Brian Ulrich is a recent recipent of a Guggenheim grant for photography. As of this writing he has several recent images up at the Robert Koch Gallery in San Francisco, where I caught up with them yesterday. Ulrich is known for observing popular culture at the consumer level, having photographed both people and the environments in which they shop. Brian Ulrich's previous exhibition at Koch contained two memorable images, one outside a grocery dairy case in which milk had been spilled, and another that showed a window sign purporting to show that day's homeland security threat level, but which shows only the sky beyond.

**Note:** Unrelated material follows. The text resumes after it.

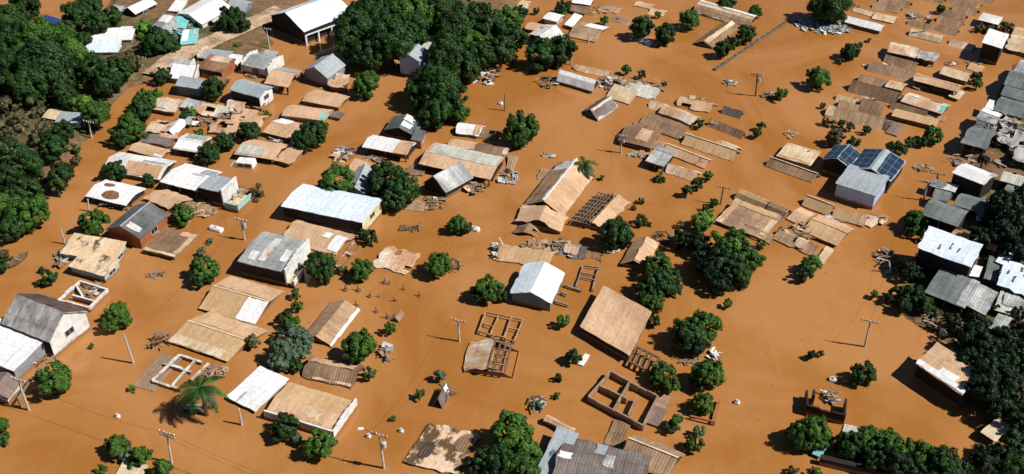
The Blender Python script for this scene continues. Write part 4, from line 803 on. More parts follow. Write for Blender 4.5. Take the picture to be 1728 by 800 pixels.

Cheerfulness and humor are never far from view.
In the recent body of work, Dark Stores, Ulrich, for the most part, goes outside of the shopping environment to feature the boxy container where modern consumers do their consuming, or in this case--used to consume--since all are now failed businesses. Stores come and go all the time, but these pictures seemed timed for the current economic environment. The photographs are large and lush with subject matter that suggests an artist's purpose rather than a documentarian one, but ultimately we're left with desolate architecture and any echos of the absent shopper are long gone. Remembering Ulrich's earlier pictures one can't imagine not wanting to return to happier times.
Ulrich's strength is in not beating around the bush. His photographs are accessible in a way that much large scale contemporary color work isn't. The viewer feels that they know what point is being made while at the same time is fully entertained pouring over the minute detail and his effective use of color.